Repeat every line below exactly as it reads.
>> start
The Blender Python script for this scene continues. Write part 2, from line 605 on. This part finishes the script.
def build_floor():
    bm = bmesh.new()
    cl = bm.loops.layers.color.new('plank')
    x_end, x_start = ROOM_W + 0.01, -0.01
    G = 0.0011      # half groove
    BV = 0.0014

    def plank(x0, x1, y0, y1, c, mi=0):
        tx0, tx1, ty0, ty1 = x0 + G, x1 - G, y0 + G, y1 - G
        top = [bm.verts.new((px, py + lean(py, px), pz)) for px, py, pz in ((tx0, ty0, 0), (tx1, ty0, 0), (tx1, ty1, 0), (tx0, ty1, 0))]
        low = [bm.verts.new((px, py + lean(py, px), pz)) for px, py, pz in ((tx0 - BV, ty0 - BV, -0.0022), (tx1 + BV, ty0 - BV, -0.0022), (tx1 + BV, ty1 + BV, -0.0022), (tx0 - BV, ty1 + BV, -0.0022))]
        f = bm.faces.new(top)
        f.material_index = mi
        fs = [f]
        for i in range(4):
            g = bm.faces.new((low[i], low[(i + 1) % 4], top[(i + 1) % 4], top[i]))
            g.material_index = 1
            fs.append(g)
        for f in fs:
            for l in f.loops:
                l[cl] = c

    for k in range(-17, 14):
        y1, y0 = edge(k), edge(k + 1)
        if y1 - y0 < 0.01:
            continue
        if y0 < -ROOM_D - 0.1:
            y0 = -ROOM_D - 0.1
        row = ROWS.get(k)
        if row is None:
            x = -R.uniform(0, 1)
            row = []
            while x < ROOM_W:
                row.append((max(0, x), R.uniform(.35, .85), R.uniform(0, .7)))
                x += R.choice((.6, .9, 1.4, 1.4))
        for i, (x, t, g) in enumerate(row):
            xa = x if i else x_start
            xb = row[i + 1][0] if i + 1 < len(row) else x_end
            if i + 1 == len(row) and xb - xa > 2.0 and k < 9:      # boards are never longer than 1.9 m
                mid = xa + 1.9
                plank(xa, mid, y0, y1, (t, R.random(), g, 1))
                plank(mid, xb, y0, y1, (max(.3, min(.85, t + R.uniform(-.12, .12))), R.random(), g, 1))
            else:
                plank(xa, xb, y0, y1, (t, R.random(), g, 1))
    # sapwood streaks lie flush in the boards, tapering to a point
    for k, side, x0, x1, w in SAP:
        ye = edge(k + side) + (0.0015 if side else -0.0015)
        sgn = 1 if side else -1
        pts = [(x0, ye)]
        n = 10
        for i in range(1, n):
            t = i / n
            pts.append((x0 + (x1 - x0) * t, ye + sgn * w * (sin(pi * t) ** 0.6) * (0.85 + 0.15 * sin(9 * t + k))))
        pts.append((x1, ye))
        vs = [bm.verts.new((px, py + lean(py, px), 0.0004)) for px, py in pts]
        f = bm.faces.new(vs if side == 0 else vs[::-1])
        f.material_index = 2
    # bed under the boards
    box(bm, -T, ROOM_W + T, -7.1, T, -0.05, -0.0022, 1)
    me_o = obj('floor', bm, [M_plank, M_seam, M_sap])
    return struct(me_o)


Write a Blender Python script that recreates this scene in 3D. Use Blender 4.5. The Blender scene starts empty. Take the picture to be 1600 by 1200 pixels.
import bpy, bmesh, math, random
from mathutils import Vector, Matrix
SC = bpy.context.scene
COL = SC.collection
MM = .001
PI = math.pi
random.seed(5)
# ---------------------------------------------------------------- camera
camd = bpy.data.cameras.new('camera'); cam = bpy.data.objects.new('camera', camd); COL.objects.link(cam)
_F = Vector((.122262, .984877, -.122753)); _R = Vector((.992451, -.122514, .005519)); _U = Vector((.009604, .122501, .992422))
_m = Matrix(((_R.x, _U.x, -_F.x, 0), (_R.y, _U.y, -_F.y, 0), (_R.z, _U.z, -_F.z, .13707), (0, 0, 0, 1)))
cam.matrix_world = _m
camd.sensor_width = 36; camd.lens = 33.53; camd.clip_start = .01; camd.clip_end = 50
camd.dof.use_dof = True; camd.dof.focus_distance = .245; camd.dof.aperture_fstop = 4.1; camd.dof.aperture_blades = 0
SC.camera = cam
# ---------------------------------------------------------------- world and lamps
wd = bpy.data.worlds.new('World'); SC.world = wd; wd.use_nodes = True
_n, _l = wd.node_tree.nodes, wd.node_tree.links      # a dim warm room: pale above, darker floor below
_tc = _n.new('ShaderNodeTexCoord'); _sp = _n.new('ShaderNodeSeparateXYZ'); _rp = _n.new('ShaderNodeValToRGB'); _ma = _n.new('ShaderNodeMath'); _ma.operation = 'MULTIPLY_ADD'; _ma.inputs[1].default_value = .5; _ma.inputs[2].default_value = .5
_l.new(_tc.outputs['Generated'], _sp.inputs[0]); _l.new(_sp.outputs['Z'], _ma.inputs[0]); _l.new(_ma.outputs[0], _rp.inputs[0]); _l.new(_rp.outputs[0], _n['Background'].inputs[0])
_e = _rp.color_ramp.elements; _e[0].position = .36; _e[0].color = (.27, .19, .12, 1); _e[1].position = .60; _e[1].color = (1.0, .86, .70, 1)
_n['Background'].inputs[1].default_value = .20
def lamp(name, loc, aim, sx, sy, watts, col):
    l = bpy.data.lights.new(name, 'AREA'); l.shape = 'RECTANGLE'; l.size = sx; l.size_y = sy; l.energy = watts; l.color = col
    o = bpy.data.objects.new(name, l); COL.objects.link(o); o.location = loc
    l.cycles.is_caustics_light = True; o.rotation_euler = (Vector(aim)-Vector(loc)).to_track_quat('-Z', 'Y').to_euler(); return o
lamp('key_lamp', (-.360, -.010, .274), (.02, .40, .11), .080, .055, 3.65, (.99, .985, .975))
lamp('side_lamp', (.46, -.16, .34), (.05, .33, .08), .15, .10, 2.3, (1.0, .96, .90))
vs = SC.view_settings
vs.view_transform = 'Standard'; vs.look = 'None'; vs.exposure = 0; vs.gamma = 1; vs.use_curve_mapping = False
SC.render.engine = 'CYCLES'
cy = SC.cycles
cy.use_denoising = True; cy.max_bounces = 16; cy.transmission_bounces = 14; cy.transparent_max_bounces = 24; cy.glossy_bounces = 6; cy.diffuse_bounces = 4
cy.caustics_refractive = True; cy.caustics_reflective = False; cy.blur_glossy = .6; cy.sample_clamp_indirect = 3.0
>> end
- Full output -
The Blender Python script for this scene continues. Write part 2, from line 605 on. This part finishes the script.
def build_floor():
    bm = bmesh.new()
    cl = bm.loops.layers.color.new('plank')
    x_end, x_start = ROOM_W + 0.01, -0.01
    G = 0.0011      # half groove
    BV = 0.0014

    def plank(x0, x1, y0, y1, c, mi=0):
        tx0, tx1, ty0, ty1 = x0 + G, x1 - G, y0 + G, y1 - G
        top = [bm.verts.new((px, py + lean(py, px), pz)) for px, py, pz in ((tx0, ty0, 0), (tx1, ty0, 0), (tx1, ty1, 0), (tx0, ty1, 0))]
        low = [bm.verts.new((px, py + lean(py, px), pz)) for px, py, pz in ((tx0 - BV, ty0 - BV, -0.0022), (tx1 + BV, ty0 - BV, -0.0022), (tx1 + BV, ty1 + BV, -0.0022), (tx0 - BV, ty1 + BV, -0.0022))]
        f = bm.faces.new(top)
        f.material_index = mi
        fs = [f]
        for i in range(4):
            g = bm.faces.new((low[i], low[(i + 1) % 4], top[(i + 1) % 4], top[i]))
            g.material_index = 1
            fs.append(g)
        for f in fs:
            for l in f.loops:
                l[cl] = c

    for k in range(-17, 14):
        y1, y0 = edge(k), edge(k + 1)
        if y1 - y0 < 0.01:
            continue
        if y0 < -ROOM_D - 0.1:
            y0 = -ROOM_D - 0.1
        row = ROWS.get(k)
        if row is None:
            x = -R.uniform(0, 1)
            row = []
            while x < ROOM_W:
                row.append((max(0, x), R.uniform(.35, .85), R.uniform(0, .7)))
                x += R.choice((.6, .9, 1.4, 1.4))
        for i, (x, t, g) in enumerate(row):
            xa = x if i else x_start
            xb = row[i + 1][0] if i + 1 < len(row) else x_end
            if i + 1 == len(row) and xb - xa > 2.0 and k < 9:      # boards are never longer than 1.9 m
                mid = xa + 1.9
                plank(xa, mid, y0, y1, (t, R.random(), g, 1))
                plank(mid, xb, y0, y1, (max(.3, min(.85, t + R.uniform(-.12, .12))), R.random(), g, 1))
            else:
                plank(xa, xb, y0, y1, (t, R.random(), g, 1))
    # sapwood streaks lie flush in the boards, tapering to a point
    for k, side, x0, x1, w in SAP:
        ye = edge(k + side) + (0.0015 if side else -0.0015)
        sgn = 1 if side else -1
        pts = [(x0, ye)]
        n = 10
        for i in range(1, n):
            t = i / n
            pts.append((x0 + (x1 - x0) * t, ye + sgn * w * (sin(pi * t) ** 0.6) * (0.85 + 0.15 * sin(9 * t + k))))
        pts.append((x1, ye))
        vs = [bm.verts.new((px, py + lean(py, px), 0.0004)) for px, py in pts]
        f = bm.faces.new(vs if side == 0 else vs[::-1])
        f.material_index = 2
    # bed under the boards
    box(bm, -T, ROOM_W + T, -7.1, T, -0.05, -0.0022, 1)
    me_o = obj('floor', bm, [M_plank, M_seam, M_sap])
    return struct(me_o)


Write a Blender Python script that recreates this scene in 3D. Use Blender 4.5. The Blender scene starts empty. Take the picture to be 1600 by 1200 pixels.
import bpy, bmesh, math, random
from mathutils import Vector, Matrix
SC = bpy.context.scene
COL = SC.collection
MM = .001
PI = math.pi
random.seed(5)
# ---------------------------------------------------------------- camera
camd = bpy.data.cameras.new('camera'); cam = bpy.data.objects.new('camera', camd); COL.objects.link(cam)
_F = Vector((.122262, .984877, -.122753)); _R = Vector((.992451, -.122514, .005519)); _U = Vector((.009604, .122501, .992422))
_m = Matrix(((_R.x, _U.x, -_F.x, 0), (_R.y, _U.y, -_F.y, 0), (_R.z, _U.z, -_F.z, .13707), (0, 0, 0, 1)))
cam.matrix_world = _m
camd.sensor_width = 36; camd.lens = 33.53; camd.clip_start = .01; camd.clip_end = 50
camd.dof.use_dof = True; camd.dof.focus_distance = .245; camd.dof.aperture_fstop = 4.1; camd.dof.aperture_blades = 0
SC.camera = cam
# ---------------------------------------------------------------- world and lamps
wd = bpy.data.worlds.new('World'); SC.world = wd; wd.use_nodes = True
_n, _l = wd.node_tree.nodes, wd.node_tree.links      # a dim warm room: pale above, darker floor below
_tc = _n.new('ShaderNodeTexCoord'); _sp = _n.new('ShaderNodeSeparateXYZ'); _rp = _n.new('ShaderNodeValToRGB'); _ma = _n.new('ShaderNodeMath'); _ma.operation = 'MULTIPLY_ADD'; _ma.inputs[1].default_value = .5; _ma.inputs[2].default_value = .5
_l.new(_tc.outputs['Generated'], _sp.inputs[0]); _l.new(_sp.outputs['Z'], _ma.inputs[0]); _l.new(_ma.outputs[0], _rp.inputs[0]); _l.new(_rp.outputs[0], _n['Background'].inputs[0])
_e = _rp.color_ramp.elements; _e[0].position = .36; _e[0].color = (.27, .19, .12, 1); _e[1].position = .60; _e[1].color = (1.0, .86, .70, 1)
_n['Background'].inputs[1].default_value = .20
def lamp(name, loc, aim, sx, sy, watts, col):
    l = bpy.data.lights.new(name, 'AREA'); l.shape = 'RECTANGLE'; l.size = sx; l.size_y = sy; l.energy = watts; l.color = col
    o = bpy.data.objects.new(name, l); COL.objects.link(o); o.location = loc
    l.cycles.is_caustics_light = True; o.rotation_euler = (Vector(aim)-Vector(loc)).to_track_quat('-Z', 'Y').to_euler(); return o
lamp('key_lamp', (-.360, -.010, .274), (.02, .40, .11), .080, .055, 3.65, (.99, .985, .975))
lamp('side_lamp', (.46, -.16, .34), (.05, .33, .08), .15, .10, 2.3, (1.0, .96, .90))
vs = SC.view_settings
vs.view_transform = 'Standard'; vs.look = 'None'; vs.exposure = 0; vs.gamma = 1; vs.use_curve_mapping = False
SC.render.engine = 'CYCLES'
cy = SC.cycles
cy.use_denoising = True; cy.max_bounces = 16; cy.transmission_bounces = 14; cy.transparent_max_bounces = 24; cy.glossy_bounces = 6; cy.diffuse_bounces = 4
cy.caustics_refractive = True; cy.caustics_reflective = False; cy.blur_glossy = .6; cy.sample_clamp_indirect = 3.0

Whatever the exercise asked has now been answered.